_Requirements_. Give the data below again exactly as written, without its pictures.

──────── Records provided

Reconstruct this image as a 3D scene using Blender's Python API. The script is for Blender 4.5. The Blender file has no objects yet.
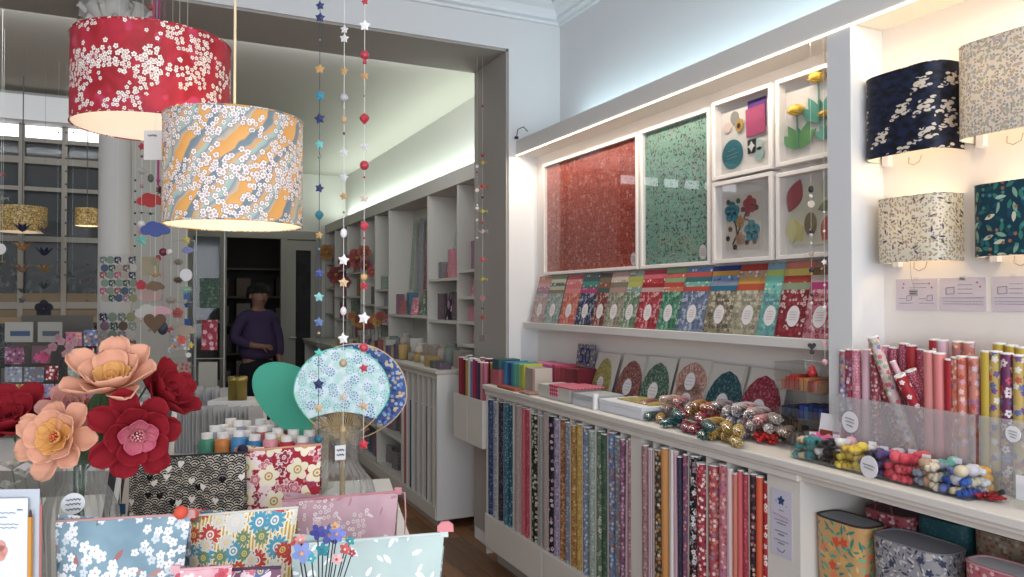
import bpy, math, random
from math import sin, cos, pi, radians, atan2, sqrt
from mathutils import Vector, Matrix
rnd = random.Random(7)
SC = bpy.context.scene
COL = SC.collection
# ------------------------------------------------------------------ camera
F = 765.0; YAW = radians(25.4); PIT = radians(0.86); CZ = 1.47
cd = bpy.data.cameras.new('camera'); cam = bpy.data.objects.new('camera', cd); COL.objects.link(cam)
cam.location = (0, 0, CZ); cam.rotation_euler = (pi/2 + PIT, 0, -YAW)
cd.sensor_width = 36; cd.lens = F/1024*36; cd.clip_start = 0.02
SC.camera = cam
SC.view_settings.view_transform = 'Standard'; SC.view_settings.look = 'None'
SC.view_settings.gamma = 1; SC.view_settings.exposure = EXPO = 0.32
try: SC.view_settings.use_curve_mapping = False
except Exception: pass
SC.cycles.use_denoising = True
SC.cycles.max_bounces = 8; SC.cycles.diffuse_bounces = 4; SC.cycles.transparent_max_bounces = 24
SC.cycles.caustics_reflective = False; SC.cycles.caustics_refractive = False
SC.cycles.sample_clamp_indirect = 4
# ------------------------------------------------------------------ world and large lights
w = bpy.data.worlds.new('sky'); SC.world = w; w.use_nodes = True
w.node_tree.nodes['Background'].inputs[0].default_value = (0.72, 0.82, 1, 1)
w.node_tree.nodes['Background'].inputs[1].default_value = 1.0
def area(name, loc, rot, sx, sy, e, col=(1, 1, 1), spread=180):
    l = bpy.data.lights.new(name, 'AREA'); l.shape = 'RECTANGLE'; l.size = sx; l.size_y = sy
    l.energy = e; l.color = col; l.spread = radians(spread)
    o = bpy.data.objects.new(name, l); COL.objects.link(o); o.location = loc; o.rotation_euler = rot
    return o
def point(name, loc, e, col, r=0.03):
    l = bpy.data.lights.new(name, 'POINT'); l.energy = e; l.color = col; l.shadow_soft_size = r
    o = bpy.data.objects.new(name, l); COL.objects.link(o); o.location = loc
    return o
# daylight through the shop front behind the camera (light travels +Y)
area('daylight_front', (-0.3, -1.72, 1.70), (radians(97), 0, 0), 3.8, 2.3, 88, (0.90, 0.945, 1.0))
# added fill light behind the header, out of view, brightening the back room
area('back_room_fill', (-0.2, 4.47, 2.94), (radians(72), 0, 0), 3.9, 0.06, 22, (0.9, 0.95, 1.0))
# strip on top of the shelf beam washing the upper wall
area('cove_right', (2.10, 1.4, 2.42), (radians(180), 0, 0), 0.08, 4.6, 7.5, (0.66, 0.9, 1.0))
# strip under the beam lip
area('shelf_strip', (1.915, 2.83, 2.297), (0, radians(18), 0), 0.005, 2.1, 10, (1.0, 0.88, 0.74))
area('lamp_strip', (1.915, 0.9, 2.297), (0, radians(18), 0), 0.005, 1.4, 1.6, (1.0, 0.84, 0.62))
# cove strip in the back room
area('cove_back', (2.12, 6.9, 2.42), (radians(180), 0, 0), 0.10, 4.8, 19, (0.86, 1.0, 0.93))

# ------------------------------------------------------------------ pixel ray helper (gives points at a real distance)
FW = Vector((sin(YAW)*cos(PIT), cos(YAW)*cos(PIT), sin(PIT))); RT = Vector((cos(YAW), -sin(YAW), 0)); UP = RT.cross(FW)
CAM = Vector((0, 0, CZ))
def ray(px, py): return FW + RT*((px-512)/F) + UP*((288.5-py)/F)
def PD(px, py, d): return CAM + ray(px, py)*d
def PX(px, py, v): r = ray(px, py); return CAM + r*(v/r.x)
def PY(px, py, v): r = ray(px, py); return CAM + r*(v/r.y)
def PZ(px, py, v): r = ray(px, py); return CAM + r*((v-CZ)/r.z)

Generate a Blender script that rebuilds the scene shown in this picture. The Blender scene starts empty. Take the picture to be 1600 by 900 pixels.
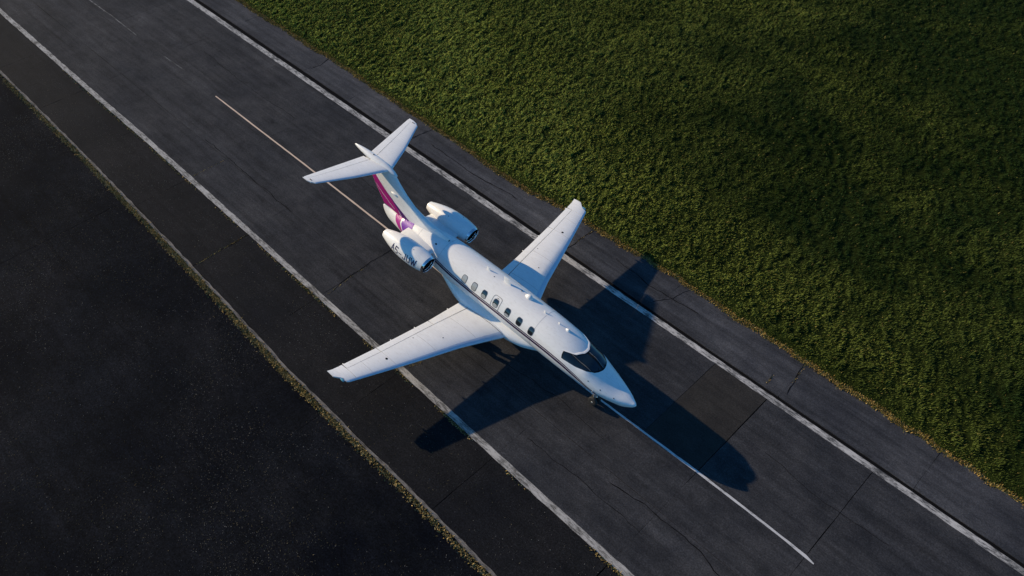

────────────────

_Result_.
Reconstruct this image as a 3D scene using Blender's Python API. The script is for Blender 4.5. The Blender file has no objects yet.
import bpy, math, random
from math import sin, cos, pi, radians, atan2, sqrt
from mathutils import Vector, Matrix
rnd = random.Random(7)
SC = bpy.context.scene
COL = SC.collection
# ------------------------------------------------------------------ camera
F = 765.0; YAW = radians(25.4); PIT = radians(0.86); CZ = 1.47
cd = bpy.data.cameras.new('camera'); cam = bpy.data.objects.new('camera', cd); COL.objects.link(cam)
cam.location = (0, 0, CZ); cam.rotation_euler = (pi/2 + PIT, 0, -YAW)
cd.sensor_width = 36; cd.lens = F/1024*36; cd.clip_start = 0.02
SC.camera = cam
SC.view_settings.view_transform = 'Standard'; SC.view_settings.look = 'None'
SC.view_settings.gamma = 1; SC.view_settings.exposure = EXPO = 0.32
try: SC.view_settings.use_curve_mapping = False
except Exception: pass
SC.cycles.use_denoising = True
SC.cycles.max_bounces = 8; SC.cycles.diffuse_bounces = 4; SC.cycles.transparent_max_bounces = 24
SC.cycles.caustics_reflective = False; SC.cycles.caustics_refractive = False
SC.cycles.sample_clamp_indirect = 4
# ------------------------------------------------------------------ world and large lights
w = bpy.data.worlds.new('sky'); SC.world = w; w.use_nodes = True
w.node_tree.nodes['Background'].inputs[0].default_value = (0.72, 0.82, 1, 1)
w.node_tree.nodes['Background'].inputs[1].default_value = 1.0
def area(name, loc, rot, sx, sy, e, col=(1, 1, 1), spread=180):
    l = bpy.data.lights.new(name, 'AREA'); l.shape = 'RECTANGLE'; l.size = sx; l.size_y = sy
    l.energy = e; l.color = col; l.spread = radians(spread)
    o = bpy.data.objects.new(name, l); COL.objects.link(o); o.location = loc; o.rotation_euler = rot
    return o
def point(name, loc, e, col, r=0.03):
    l = bpy.data.lights.new(name, 'POINT'); l.energy = e; l.color = col; l.shadow_soft_size = r
    o = bpy.data.objects.new(name, l); COL.objects.link(o); o.location = loc
    return o
# daylight through the shop front behind the camera (light travels +Y)
area('daylight_front', (-0.3, -1.72, 1.70), (radians(97), 0, 0), 3.8, 2.3, 88, (0.90, 0.945, 1.0))
# added fill light behind the header, out of view, brightening the back room
area('back_room_fill', (-0.2, 4.47, 2.94), (radians(72), 0, 0), 3.9, 0.06, 22, (0.9, 0.95, 1.0))
# strip on top of the shelf beam washing the upper wall
area('cove_right', (2.10, 1.4, 2.42), (radians(180), 0, 0), 0.08, 4.6, 7.5, (0.66, 0.9, 1.0))
# strip under the beam lip
area('shelf_strip', (1.915, 2.83, 2.297), (0, radians(18), 0), 0.005, 2.1, 10, (1.0, 0.88, 0.74))
area('lamp_strip', (1.915, 0.9, 2.297), (0, radians(18), 0), 0.005, 1.4, 1.6, (1.0, 0.84, 0.62))
# cove strip in the back room
area('cove_back', (2.12, 6.9, 2.42), (radians(180), 0, 0), 0.10, 4.8, 19, (0.86, 1.0, 0.93))

# ------------------------------------------------------------------ pixel ray helper (gives points at a real distance)
FW = Vector((sin(YAW)*cos(PIT), cos(YAW)*cos(PIT), sin(PIT))); RT = Vector((cos(YAW), -sin(YAW), 0)); UP = RT.cross(FW)
CAM = Vector((0, 0, CZ))
def ray(px, py): return FW + RT*((px-512)/F) + UP*((288.5-py)/F)
def PD(px, py, d): return CAM + ray(px, py)*d
def PX(px, py, v): r = ray(px, py); return CAM + r*(v/r.x)
def PY(px, py, v): r = ray(px, py); return CAM + r*(v/r.y)
def PZ(px, py, v): r = ray(px, py); return CAM + r*((v-CZ)/r.z)

Generate a Blender script that rebuilds the scene shown in this picture. The Blender scene starts empty. Take the picture to be 1600 by 900 pixels.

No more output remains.